- [DO THIS] Output the lines below exactly, please, from the first line until the line with "scene.camera = cam", counting both.

- [INPUT RECORDS]

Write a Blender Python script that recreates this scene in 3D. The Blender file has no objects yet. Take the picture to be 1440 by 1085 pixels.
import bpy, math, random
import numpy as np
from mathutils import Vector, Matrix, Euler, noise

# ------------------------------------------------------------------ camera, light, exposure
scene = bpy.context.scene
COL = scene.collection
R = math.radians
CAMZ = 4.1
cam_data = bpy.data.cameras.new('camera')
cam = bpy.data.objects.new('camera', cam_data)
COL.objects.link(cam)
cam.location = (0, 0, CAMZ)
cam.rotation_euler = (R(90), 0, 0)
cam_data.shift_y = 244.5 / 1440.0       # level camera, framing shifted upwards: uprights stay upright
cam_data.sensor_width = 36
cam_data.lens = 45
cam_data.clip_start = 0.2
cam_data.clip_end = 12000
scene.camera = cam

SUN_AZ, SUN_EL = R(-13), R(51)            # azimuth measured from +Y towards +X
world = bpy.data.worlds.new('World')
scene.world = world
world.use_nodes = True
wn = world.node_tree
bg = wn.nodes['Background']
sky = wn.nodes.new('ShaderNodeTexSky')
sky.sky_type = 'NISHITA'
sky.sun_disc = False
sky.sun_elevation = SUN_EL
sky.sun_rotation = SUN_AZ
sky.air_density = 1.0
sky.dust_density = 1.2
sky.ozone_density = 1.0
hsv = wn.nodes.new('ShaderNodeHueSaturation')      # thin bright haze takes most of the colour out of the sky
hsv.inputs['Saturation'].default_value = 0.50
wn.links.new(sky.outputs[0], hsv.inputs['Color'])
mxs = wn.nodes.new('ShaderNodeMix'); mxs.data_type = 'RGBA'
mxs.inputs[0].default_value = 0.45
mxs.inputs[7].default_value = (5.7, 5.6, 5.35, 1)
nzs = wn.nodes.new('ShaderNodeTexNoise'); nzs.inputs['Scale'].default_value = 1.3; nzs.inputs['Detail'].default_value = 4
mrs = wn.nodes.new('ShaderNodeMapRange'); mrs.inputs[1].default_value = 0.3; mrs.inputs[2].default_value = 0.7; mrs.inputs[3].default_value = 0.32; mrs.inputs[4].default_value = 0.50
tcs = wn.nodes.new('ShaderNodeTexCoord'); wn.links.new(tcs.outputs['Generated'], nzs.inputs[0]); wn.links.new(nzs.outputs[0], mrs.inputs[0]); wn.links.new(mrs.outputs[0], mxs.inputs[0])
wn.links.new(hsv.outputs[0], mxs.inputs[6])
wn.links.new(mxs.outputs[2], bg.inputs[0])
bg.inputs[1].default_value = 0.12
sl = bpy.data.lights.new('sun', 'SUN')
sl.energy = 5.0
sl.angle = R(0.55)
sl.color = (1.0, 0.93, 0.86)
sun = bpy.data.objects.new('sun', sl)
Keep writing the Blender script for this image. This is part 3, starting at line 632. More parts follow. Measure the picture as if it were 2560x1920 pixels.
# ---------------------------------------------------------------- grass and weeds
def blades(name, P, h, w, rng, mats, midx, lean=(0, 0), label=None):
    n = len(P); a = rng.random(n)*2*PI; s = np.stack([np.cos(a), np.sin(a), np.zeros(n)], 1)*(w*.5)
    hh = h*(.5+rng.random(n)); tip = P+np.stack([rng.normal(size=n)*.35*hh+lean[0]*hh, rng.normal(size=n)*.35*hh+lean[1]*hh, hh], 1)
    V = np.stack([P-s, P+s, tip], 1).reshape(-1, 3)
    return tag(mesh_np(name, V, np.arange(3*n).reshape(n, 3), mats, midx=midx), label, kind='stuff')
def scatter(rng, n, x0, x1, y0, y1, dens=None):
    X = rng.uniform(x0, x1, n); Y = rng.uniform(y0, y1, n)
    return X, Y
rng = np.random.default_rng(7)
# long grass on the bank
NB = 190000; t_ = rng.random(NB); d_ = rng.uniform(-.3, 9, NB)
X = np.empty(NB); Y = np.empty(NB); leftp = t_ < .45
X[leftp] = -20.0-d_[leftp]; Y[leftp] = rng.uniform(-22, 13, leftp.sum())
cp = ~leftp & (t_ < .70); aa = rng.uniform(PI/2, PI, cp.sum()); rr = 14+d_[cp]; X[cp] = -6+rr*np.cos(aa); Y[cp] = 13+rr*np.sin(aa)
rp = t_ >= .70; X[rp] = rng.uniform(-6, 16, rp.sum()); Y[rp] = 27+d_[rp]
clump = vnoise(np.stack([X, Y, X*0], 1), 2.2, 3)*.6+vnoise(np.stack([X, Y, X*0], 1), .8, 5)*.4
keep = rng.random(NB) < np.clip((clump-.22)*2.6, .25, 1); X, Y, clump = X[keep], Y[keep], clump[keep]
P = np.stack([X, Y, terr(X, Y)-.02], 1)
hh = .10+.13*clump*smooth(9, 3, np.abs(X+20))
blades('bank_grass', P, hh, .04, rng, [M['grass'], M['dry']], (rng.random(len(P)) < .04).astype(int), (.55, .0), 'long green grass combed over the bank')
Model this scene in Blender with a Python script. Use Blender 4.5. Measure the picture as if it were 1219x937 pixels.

- [TASK ANSWER]
Write a Blender Python script that recreates this scene in 3D. The Blender file has no objects yet. Take the picture to be 1440 by 1085 pixels.
import bpy, math, random
import numpy as np
from mathutils import Vector, Matrix, Euler, noise

# ------------------------------------------------------------------ camera, light, exposure
scene = bpy.context.scene
COL = scene.collection
R = math.radians
CAMZ = 4.1
cam_data = bpy.data.cameras.new('camera')
cam = bpy.data.objects.new('camera', cam_data)
COL.objects.link(cam)
cam.location = (0, 0, CAMZ)
cam.rotation_euler = (R(90), 0, 0)
cam_data.shift_y = 244.5 / 1440.0       # level camera, framing shifted upwards: uprights stay upright
cam_data.sensor_width = 36
cam_data.lens = 45
cam_data.clip_start = 0.2
cam_data.clip_end = 12000
scene.camera = cam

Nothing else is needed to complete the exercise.